Но выпить за победу Диме не довелось.
Наутро из глубокого тыла врага возвратилось семь самолетов. Бабия среди них не было. Долго ждали: может, вернется? Прошло утро, миновал день. Вечером в [354] журнале боевых действий появилась очередная запись: «С боевого задания не возвратился экипаж в составе летчика старшего лейтенанта Дмитрия Федоровича Бабия, штурмана капитана Леонида Ивановича Лебедева, воздушного стрелка-радиста сержанта Павла Петровича Лелеко, воздушного стрелка сержанта Дмитрия Петровича Филиппенко».
Отличный, славный экипаж. Какие ребята! Не было у меня никого в полку дороже и ближе Димы...
Через день был освобожден Новороссийск. Мы исполнили желание Димы. Первые кружки, как он и мечтал, выпили за победу. Второй тост я произнес про себя: не было принято пить за возвращение тех, кого, может быть, нет в живых...
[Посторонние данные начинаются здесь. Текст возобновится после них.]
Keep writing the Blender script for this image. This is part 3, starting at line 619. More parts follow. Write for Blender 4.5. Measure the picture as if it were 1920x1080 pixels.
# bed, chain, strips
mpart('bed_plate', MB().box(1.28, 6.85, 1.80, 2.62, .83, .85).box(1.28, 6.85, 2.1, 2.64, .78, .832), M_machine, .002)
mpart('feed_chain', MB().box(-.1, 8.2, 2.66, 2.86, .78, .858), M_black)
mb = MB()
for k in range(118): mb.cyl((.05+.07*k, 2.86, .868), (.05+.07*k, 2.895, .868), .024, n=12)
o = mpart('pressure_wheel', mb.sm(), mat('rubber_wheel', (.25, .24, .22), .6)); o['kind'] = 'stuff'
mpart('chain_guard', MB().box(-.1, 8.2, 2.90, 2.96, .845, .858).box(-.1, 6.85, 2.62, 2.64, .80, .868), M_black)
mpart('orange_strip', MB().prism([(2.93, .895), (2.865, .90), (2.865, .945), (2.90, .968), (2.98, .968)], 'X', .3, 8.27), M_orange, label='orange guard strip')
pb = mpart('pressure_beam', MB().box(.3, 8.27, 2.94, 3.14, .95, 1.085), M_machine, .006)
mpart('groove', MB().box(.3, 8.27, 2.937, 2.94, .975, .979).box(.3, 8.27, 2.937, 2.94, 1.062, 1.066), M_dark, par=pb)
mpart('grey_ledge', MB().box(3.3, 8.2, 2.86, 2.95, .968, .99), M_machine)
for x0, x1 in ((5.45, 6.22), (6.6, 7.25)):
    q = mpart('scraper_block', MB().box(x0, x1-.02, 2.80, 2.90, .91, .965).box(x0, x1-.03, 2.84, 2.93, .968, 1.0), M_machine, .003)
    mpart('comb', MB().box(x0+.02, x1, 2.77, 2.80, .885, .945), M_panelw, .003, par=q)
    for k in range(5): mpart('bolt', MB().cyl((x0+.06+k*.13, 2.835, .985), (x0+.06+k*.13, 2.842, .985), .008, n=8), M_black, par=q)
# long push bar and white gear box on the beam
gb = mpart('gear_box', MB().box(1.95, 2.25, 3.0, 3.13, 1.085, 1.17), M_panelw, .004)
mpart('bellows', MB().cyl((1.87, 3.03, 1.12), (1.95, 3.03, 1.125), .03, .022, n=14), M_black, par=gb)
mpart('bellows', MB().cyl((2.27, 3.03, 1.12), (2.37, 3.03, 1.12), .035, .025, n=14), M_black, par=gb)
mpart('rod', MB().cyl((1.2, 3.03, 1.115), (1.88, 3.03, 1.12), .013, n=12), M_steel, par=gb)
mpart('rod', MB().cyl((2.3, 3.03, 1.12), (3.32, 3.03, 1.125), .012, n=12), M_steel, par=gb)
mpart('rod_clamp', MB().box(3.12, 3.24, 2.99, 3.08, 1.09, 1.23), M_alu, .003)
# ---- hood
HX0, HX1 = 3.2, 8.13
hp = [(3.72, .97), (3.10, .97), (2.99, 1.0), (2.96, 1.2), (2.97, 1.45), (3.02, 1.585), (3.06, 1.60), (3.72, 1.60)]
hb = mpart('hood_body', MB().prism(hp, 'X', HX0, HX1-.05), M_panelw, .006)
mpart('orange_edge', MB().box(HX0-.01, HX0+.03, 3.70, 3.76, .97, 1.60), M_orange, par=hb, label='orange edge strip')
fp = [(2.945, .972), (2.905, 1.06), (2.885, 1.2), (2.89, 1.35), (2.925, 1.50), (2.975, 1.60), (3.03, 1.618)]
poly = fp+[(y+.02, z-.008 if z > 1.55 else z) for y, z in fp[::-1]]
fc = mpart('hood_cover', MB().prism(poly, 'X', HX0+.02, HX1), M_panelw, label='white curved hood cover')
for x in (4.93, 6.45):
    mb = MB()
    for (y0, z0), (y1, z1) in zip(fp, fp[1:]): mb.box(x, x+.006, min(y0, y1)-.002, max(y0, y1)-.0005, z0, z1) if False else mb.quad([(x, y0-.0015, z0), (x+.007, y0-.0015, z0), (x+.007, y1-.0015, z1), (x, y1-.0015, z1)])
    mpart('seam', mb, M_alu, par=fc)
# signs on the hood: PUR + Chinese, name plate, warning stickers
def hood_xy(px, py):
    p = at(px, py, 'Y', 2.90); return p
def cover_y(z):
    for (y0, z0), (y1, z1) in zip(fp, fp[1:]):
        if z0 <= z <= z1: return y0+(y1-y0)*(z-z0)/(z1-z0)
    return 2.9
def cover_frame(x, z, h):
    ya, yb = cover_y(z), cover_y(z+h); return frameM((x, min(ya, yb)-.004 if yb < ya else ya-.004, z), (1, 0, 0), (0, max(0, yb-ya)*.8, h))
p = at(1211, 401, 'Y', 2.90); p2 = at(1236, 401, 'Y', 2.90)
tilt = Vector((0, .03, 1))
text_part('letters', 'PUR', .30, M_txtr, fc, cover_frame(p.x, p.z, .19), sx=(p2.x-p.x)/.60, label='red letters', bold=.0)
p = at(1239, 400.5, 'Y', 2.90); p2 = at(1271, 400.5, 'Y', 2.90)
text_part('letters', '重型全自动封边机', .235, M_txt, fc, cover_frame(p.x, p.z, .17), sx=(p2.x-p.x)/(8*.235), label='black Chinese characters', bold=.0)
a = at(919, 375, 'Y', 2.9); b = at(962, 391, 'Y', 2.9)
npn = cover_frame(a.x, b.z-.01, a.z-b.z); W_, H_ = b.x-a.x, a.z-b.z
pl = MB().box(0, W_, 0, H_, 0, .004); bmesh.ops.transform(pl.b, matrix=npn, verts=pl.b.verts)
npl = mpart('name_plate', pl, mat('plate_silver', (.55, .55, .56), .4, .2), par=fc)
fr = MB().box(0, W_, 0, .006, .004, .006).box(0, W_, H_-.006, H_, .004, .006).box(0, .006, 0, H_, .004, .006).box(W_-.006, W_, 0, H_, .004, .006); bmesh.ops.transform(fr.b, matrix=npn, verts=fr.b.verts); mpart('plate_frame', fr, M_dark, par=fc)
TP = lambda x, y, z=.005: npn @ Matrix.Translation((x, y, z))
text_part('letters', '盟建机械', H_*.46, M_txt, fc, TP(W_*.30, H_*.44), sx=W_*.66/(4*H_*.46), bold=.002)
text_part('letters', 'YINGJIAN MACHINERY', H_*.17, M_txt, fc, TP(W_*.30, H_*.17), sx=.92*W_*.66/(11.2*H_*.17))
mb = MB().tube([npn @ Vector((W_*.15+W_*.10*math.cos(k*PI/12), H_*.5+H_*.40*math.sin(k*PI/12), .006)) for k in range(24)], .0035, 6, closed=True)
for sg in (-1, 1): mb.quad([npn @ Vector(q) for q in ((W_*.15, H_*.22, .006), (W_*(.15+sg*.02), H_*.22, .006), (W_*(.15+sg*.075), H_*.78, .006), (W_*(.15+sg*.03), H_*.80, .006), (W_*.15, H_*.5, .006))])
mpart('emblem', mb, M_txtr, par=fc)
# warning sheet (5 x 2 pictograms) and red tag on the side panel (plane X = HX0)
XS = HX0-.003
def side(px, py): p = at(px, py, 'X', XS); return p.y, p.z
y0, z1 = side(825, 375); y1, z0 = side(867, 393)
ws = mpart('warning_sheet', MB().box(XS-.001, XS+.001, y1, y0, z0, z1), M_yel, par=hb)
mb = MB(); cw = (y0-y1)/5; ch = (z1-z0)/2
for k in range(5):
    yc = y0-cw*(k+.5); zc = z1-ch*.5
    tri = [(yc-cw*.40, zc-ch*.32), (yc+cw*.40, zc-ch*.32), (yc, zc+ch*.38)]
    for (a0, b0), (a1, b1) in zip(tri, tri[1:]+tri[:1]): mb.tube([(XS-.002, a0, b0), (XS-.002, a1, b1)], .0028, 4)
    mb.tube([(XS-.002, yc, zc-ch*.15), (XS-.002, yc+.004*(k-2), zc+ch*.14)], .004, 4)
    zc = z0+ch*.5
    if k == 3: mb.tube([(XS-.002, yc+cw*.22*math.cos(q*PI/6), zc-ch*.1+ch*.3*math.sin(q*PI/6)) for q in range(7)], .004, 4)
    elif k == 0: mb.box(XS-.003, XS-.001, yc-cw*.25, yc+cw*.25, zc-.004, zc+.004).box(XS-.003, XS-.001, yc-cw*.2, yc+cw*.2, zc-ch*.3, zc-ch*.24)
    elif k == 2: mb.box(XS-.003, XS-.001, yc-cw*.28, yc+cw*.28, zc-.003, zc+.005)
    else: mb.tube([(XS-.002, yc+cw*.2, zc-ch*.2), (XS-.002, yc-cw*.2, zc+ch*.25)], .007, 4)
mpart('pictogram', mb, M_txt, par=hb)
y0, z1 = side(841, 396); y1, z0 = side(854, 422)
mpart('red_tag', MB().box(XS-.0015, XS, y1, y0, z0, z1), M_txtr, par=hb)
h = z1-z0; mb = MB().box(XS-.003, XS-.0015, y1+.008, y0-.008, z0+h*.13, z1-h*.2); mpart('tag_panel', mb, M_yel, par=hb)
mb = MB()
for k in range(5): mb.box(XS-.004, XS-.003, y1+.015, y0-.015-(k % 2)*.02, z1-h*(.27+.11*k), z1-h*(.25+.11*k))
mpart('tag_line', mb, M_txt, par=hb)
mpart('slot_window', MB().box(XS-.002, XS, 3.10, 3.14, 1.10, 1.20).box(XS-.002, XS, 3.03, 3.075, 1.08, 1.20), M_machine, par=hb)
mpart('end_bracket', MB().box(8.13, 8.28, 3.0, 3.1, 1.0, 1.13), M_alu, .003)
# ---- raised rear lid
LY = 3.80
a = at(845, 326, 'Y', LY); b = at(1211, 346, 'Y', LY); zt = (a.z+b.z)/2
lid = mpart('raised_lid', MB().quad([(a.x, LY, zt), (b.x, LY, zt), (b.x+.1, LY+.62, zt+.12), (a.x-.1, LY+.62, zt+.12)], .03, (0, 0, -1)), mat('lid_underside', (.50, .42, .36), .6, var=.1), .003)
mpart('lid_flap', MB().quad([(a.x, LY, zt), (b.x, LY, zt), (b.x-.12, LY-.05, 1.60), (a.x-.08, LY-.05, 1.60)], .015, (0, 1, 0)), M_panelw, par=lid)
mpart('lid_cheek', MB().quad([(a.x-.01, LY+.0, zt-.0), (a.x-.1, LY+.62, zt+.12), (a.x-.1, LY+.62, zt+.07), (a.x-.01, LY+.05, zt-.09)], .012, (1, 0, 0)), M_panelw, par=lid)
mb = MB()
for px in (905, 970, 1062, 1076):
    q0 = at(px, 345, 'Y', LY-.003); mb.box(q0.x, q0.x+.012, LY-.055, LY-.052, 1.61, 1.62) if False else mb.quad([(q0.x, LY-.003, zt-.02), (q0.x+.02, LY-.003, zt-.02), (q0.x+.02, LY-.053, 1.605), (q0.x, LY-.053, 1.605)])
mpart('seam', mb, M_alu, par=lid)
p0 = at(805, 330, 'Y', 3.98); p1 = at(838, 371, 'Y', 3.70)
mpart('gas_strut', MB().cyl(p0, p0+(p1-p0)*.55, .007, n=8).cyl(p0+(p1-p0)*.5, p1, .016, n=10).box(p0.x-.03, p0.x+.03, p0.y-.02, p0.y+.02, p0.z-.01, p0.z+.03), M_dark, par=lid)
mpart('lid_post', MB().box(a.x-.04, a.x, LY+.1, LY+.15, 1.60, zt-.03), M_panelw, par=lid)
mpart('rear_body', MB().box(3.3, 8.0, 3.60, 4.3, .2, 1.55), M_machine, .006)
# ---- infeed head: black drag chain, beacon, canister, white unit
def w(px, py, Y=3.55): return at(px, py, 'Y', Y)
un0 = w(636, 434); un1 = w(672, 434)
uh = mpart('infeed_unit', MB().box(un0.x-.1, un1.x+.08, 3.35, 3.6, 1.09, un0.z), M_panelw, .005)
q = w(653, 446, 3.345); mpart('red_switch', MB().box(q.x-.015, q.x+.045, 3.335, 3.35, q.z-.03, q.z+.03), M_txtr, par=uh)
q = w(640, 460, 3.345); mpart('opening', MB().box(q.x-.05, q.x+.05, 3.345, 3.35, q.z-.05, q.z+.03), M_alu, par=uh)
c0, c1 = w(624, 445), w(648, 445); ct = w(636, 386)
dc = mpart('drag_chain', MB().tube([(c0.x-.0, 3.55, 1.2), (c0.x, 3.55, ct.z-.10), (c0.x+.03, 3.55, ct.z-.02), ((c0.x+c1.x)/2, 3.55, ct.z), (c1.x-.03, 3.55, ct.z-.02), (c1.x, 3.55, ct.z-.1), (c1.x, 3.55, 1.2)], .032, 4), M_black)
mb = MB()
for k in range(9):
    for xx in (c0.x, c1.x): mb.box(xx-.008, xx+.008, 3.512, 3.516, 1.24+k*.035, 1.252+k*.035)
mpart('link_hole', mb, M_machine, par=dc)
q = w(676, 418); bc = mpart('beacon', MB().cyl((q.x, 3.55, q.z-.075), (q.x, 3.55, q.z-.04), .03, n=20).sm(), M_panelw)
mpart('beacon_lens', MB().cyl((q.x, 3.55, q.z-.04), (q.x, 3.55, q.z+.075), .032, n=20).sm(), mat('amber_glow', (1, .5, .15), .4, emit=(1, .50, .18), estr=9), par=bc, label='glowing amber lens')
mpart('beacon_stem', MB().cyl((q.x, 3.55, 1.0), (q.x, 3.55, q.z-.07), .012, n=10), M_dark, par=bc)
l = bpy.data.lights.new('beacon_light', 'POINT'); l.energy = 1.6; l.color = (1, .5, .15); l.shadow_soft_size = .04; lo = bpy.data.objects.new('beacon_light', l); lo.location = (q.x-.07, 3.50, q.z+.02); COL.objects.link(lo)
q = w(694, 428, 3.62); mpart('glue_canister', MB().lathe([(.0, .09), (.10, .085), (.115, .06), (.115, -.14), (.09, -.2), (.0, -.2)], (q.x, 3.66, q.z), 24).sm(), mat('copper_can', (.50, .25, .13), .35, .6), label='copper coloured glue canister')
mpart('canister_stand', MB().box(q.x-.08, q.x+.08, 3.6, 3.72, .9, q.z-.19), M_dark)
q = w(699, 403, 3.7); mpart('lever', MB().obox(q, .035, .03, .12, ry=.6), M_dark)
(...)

Потом в штабе читал наградной лист, подписанный полковником Токаревым, — Дима за несколько дней до последнего вылета получил второй орден Красного Знамени:
«Гвардии старший лейтенант Бабий за период Отечественной войны с германским фашизмом совершил 167 боевых вылетов... Летал на бомбоудары по линии фронта, аэродромам противника, военно-морским базам, по плавсредствам в базах и в море, по железнодорожным станциям и эшелонам, на воздушную разведку военно-морских баз и плавсредств, на торпедирование транспортов, на постановку мин, на обеспечение крымских партизан вооружением и продуктами питания и на прикрытие кораблей. За этот период его экипажем уничтожено... Гвардии старший лейтенант Бабий проявляет мужество и отвагу в борьбе с германским фашизмом, в бой идет смело, решительно, с желанием...»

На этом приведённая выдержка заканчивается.